- _Problem details_: Take every line from the first down to the line with "t = thing('kitchen_jar', 'white" and set it down exactly, without the pictures.

— START Source material —

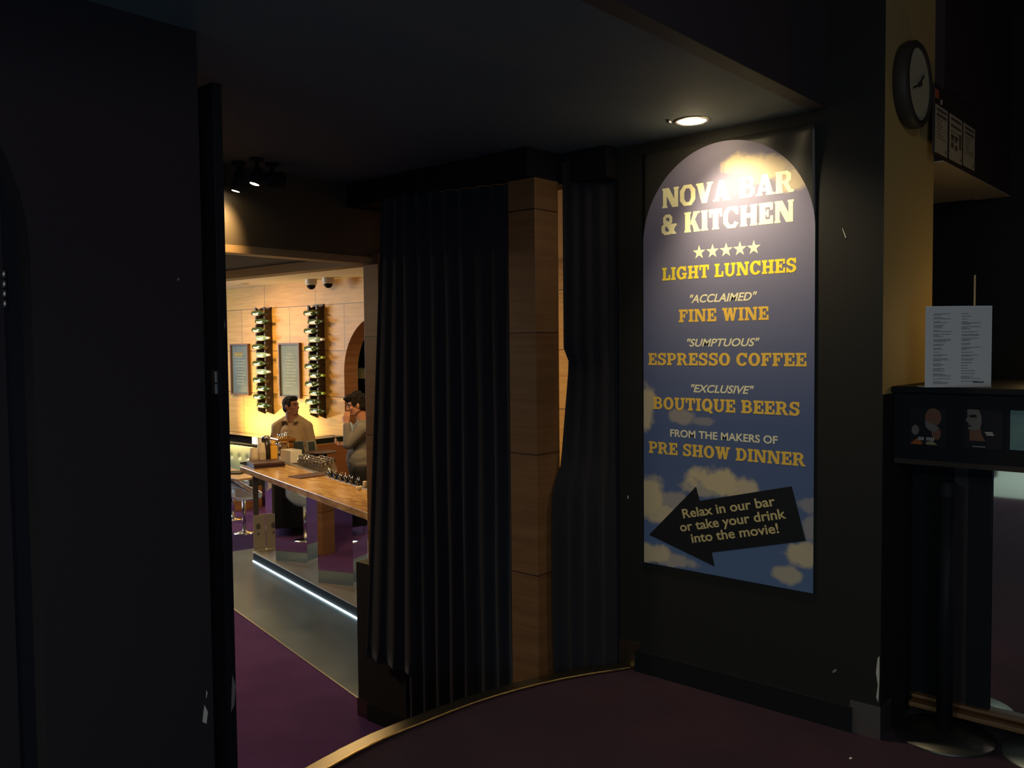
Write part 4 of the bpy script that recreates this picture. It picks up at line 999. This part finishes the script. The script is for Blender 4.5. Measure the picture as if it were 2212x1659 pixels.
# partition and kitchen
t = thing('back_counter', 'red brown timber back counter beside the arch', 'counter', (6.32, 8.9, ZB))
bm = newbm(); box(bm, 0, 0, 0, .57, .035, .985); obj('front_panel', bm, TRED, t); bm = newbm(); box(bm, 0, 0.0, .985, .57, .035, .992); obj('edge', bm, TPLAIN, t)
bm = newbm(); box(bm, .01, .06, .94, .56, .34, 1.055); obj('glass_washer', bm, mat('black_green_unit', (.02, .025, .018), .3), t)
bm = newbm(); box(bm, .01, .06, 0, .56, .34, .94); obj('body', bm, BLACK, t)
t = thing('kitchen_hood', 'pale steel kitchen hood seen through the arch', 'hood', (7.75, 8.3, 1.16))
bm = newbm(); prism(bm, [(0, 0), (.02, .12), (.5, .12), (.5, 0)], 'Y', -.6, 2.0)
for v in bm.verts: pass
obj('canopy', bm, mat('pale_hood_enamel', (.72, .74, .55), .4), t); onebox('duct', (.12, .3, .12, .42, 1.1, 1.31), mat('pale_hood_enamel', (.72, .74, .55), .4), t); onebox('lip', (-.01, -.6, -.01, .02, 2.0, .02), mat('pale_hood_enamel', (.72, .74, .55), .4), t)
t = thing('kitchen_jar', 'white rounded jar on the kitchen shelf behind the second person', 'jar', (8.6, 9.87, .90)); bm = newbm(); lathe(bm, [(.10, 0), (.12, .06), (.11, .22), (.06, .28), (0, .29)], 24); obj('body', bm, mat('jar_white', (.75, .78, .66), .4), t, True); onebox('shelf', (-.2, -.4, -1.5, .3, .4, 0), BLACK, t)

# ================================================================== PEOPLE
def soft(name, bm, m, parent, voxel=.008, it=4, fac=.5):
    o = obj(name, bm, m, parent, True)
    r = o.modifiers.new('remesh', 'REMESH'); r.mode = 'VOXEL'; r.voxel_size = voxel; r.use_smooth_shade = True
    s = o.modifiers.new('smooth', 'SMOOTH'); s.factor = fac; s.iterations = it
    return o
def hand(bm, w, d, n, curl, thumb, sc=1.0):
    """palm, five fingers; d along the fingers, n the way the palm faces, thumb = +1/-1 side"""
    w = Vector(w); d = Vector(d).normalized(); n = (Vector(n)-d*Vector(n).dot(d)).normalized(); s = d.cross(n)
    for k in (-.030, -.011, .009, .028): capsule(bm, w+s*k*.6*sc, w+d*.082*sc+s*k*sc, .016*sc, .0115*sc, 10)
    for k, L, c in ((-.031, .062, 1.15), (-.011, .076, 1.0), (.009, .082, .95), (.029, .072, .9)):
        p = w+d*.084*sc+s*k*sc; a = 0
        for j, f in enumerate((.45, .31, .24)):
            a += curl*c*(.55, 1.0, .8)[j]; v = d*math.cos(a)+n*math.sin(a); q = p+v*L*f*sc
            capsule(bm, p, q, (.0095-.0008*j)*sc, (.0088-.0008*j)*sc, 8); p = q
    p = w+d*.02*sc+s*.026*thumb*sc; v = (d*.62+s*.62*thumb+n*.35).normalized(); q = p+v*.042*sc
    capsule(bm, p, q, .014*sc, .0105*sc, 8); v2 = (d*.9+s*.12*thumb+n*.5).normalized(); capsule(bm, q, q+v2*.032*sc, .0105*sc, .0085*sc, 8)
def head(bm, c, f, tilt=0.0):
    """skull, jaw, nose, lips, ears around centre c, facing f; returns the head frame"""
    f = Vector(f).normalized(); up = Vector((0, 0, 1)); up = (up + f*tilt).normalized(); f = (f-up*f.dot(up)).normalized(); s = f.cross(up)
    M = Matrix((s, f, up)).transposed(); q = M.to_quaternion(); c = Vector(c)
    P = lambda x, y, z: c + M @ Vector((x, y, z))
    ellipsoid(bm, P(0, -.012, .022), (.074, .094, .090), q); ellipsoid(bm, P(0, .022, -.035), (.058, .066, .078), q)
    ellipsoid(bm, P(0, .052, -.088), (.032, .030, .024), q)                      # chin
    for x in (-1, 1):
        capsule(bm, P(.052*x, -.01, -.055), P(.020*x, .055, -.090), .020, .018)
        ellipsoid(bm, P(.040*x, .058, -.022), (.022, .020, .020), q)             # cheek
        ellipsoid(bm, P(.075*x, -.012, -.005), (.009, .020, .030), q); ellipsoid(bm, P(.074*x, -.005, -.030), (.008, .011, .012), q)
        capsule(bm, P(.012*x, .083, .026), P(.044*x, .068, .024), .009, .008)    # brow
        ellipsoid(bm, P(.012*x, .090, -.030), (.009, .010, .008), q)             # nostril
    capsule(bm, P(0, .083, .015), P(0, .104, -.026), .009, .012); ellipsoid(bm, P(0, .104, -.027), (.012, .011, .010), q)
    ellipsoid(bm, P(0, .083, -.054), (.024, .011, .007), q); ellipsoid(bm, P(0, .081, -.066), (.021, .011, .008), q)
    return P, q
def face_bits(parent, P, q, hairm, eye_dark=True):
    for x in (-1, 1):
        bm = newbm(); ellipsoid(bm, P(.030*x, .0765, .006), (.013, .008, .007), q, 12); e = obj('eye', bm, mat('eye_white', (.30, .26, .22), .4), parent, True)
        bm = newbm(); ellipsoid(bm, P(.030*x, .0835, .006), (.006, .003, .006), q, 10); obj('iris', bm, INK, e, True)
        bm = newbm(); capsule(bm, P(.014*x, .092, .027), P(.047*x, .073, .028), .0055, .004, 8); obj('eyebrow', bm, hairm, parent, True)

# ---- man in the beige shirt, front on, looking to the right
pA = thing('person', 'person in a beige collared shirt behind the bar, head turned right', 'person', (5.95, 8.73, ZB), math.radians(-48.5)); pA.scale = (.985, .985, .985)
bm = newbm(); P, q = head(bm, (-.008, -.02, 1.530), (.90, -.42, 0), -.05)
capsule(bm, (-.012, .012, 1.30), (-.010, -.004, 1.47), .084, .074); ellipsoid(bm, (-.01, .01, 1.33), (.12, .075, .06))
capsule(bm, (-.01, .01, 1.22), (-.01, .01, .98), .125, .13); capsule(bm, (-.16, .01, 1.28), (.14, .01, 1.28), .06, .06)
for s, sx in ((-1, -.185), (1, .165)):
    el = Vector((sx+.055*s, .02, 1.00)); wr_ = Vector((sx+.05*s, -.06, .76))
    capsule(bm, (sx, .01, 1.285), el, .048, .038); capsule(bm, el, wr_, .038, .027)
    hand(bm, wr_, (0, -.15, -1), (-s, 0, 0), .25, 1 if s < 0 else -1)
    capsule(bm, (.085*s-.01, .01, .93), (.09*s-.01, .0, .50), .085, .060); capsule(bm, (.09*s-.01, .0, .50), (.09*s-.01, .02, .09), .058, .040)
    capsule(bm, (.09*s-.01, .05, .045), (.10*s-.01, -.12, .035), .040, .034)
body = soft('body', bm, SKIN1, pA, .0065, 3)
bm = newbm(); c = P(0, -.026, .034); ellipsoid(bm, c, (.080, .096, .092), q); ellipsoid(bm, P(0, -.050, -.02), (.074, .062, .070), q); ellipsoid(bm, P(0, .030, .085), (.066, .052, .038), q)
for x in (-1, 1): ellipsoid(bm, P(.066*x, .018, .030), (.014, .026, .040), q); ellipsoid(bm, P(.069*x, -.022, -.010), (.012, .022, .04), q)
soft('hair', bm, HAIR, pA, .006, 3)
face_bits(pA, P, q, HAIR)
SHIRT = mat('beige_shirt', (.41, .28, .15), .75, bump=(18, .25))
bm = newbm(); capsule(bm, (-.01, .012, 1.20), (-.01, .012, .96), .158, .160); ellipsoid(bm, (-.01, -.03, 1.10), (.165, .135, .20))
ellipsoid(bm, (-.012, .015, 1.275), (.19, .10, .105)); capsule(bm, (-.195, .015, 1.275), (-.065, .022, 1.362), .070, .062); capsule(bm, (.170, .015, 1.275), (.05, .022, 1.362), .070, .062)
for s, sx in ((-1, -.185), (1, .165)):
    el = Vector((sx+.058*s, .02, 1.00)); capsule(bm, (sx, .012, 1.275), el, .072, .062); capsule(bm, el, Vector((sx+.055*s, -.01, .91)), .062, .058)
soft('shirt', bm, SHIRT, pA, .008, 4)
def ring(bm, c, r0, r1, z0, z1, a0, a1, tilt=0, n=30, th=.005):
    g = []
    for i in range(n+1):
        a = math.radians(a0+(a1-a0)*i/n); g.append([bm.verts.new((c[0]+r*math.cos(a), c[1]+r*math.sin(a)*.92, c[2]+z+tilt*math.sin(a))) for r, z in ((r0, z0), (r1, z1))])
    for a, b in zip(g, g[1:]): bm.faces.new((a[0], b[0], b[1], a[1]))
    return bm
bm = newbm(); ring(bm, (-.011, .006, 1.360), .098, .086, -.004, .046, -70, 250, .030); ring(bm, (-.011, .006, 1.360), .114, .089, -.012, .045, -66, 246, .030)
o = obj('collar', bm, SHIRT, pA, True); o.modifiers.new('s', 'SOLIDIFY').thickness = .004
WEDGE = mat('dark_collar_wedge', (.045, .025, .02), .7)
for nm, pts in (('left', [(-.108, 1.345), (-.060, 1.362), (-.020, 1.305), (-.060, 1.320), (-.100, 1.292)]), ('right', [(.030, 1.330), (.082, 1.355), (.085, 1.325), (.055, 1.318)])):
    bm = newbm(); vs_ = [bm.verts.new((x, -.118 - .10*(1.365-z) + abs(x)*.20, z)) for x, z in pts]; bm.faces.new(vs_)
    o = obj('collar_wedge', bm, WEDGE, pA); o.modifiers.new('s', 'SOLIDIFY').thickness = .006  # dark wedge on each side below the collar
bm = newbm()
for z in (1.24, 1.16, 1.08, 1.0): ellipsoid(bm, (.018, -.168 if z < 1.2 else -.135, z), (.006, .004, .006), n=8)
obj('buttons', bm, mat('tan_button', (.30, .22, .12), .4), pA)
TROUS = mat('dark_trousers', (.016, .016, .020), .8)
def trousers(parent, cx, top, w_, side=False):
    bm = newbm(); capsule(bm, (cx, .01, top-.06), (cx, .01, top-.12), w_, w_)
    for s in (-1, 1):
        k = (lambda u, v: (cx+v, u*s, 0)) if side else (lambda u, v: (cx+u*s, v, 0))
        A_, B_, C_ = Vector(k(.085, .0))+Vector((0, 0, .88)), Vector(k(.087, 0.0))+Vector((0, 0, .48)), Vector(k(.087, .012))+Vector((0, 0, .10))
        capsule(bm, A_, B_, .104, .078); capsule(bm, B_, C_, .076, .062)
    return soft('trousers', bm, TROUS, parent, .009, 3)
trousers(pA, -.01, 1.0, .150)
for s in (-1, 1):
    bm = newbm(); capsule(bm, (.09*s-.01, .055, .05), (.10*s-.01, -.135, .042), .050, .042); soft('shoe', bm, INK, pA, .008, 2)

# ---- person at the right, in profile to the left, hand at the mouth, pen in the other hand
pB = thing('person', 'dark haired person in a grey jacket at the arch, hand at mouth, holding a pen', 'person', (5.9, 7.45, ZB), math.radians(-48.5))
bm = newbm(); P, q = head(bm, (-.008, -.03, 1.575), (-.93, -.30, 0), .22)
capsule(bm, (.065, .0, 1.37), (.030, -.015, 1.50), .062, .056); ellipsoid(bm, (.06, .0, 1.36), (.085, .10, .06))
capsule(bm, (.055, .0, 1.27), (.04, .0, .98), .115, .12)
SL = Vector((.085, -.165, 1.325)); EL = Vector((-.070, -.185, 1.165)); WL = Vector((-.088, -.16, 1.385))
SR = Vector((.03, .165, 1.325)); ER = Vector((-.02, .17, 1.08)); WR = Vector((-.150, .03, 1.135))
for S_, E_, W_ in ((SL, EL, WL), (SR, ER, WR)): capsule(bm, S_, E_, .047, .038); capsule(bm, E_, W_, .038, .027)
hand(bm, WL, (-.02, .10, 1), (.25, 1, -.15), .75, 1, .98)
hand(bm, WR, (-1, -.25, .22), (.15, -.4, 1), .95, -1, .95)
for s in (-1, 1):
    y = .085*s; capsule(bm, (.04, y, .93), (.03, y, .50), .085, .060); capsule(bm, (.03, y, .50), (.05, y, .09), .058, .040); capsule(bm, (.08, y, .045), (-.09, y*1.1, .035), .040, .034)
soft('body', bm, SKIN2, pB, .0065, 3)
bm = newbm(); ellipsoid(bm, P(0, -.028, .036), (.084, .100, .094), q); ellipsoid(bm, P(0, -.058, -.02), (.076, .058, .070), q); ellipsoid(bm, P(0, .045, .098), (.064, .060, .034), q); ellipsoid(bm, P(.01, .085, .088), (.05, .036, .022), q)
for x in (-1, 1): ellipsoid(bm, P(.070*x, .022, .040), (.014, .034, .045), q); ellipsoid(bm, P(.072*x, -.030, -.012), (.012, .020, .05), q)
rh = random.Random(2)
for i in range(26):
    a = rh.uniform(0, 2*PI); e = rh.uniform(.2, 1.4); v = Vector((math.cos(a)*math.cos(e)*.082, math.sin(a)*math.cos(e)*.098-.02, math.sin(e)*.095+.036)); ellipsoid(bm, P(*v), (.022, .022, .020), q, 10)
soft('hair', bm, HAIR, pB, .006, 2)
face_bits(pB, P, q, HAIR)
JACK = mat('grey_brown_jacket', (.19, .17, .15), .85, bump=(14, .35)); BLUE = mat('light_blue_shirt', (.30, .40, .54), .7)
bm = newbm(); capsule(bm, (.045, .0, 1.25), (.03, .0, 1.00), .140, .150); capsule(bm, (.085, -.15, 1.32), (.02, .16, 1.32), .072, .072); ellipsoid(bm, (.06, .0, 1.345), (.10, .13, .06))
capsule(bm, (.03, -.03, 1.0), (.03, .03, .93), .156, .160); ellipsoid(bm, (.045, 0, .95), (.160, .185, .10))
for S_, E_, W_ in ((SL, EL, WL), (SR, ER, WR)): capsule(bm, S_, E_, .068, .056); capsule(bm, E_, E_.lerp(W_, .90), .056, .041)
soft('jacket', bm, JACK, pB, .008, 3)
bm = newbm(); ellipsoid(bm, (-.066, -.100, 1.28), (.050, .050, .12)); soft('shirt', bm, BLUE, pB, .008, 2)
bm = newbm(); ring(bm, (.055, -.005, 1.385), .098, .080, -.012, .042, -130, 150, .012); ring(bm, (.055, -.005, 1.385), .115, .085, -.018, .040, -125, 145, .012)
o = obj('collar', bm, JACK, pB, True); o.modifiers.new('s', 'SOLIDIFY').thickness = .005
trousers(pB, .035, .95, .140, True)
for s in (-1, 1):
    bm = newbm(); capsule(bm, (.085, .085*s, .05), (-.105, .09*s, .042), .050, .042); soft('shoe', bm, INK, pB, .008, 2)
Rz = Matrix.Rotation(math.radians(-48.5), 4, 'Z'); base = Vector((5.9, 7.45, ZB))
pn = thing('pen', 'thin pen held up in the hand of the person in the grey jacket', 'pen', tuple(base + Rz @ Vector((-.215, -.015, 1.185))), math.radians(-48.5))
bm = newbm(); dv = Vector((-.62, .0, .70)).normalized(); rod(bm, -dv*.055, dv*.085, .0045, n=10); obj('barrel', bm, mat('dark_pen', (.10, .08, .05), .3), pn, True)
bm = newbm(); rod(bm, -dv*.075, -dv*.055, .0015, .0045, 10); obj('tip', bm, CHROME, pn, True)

— END Source material —

- _Solved exercise_:
Write part 4 of the bpy script that recreates this picture. It picks up at line 999. This part finishes the script. The script is for Blender 4.5. Measure the picture as if it were 2212x1659 pixels.
# partition and kitchen
t = thing('back_counter', 'red brown timber back counter beside the arch', 'counter', (6.32, 8.9, ZB))
bm = newbm(); box(bm, 0, 0, 0, .57, .035, .985); obj('front_panel', bm, TRED, t); bm = newbm(); box(bm, 0, 0.0, .985, .57, .035, .992); obj('edge', bm, TPLAIN, t)
bm = newbm(); box(bm, .01, .06, .94, .56, .34, 1.055); obj('glass_washer', bm, mat('black_green_unit', (.02, .025, .018), .3), t)
bm = newbm(); box(bm, .01, .06, 0, .56, .34, .94); obj('body', bm, BLACK, t)
t = thing('kitchen_hood', 'pale steel kitchen hood seen through the arch', 'hood', (7.75, 8.3, 1.16))
bm = newbm(); prism(bm, [(0, 0), (.02, .12), (.5, .12), (.5, 0)], 'Y', -.6, 2.0)
for v in bm.verts: pass
obj('canopy', bm, mat('pale_hood_enamel', (.72, .74, .55), .4), t); onebox('duct', (.12, .3, .12, .42, 1.1, 1.31), mat('pale_hood_enamel', (.72, .74, .55), .4), t); onebox('lip', (-.01, -.6, -.01, .02, 2.0, .02), mat('pale_hood_enamel', (.72, .74, .55), .4), t)
t = thing('kitchen_jar', 'white rounded jar on the kitchen shelf behind the second person', 'jar', (8.6, 9.87, .90)); bm = newbm(); lathe(bm, [(.10, 0), (.12, .06), (.11, .22), (.06, .28), (0, .29)], 24); obj('body', bm, mat('jar_white', (.75, .78, .66), .4), t, True); onebox('shelf', (-.2, -.4, -1.5, .3, .4, 0), BLACK, t)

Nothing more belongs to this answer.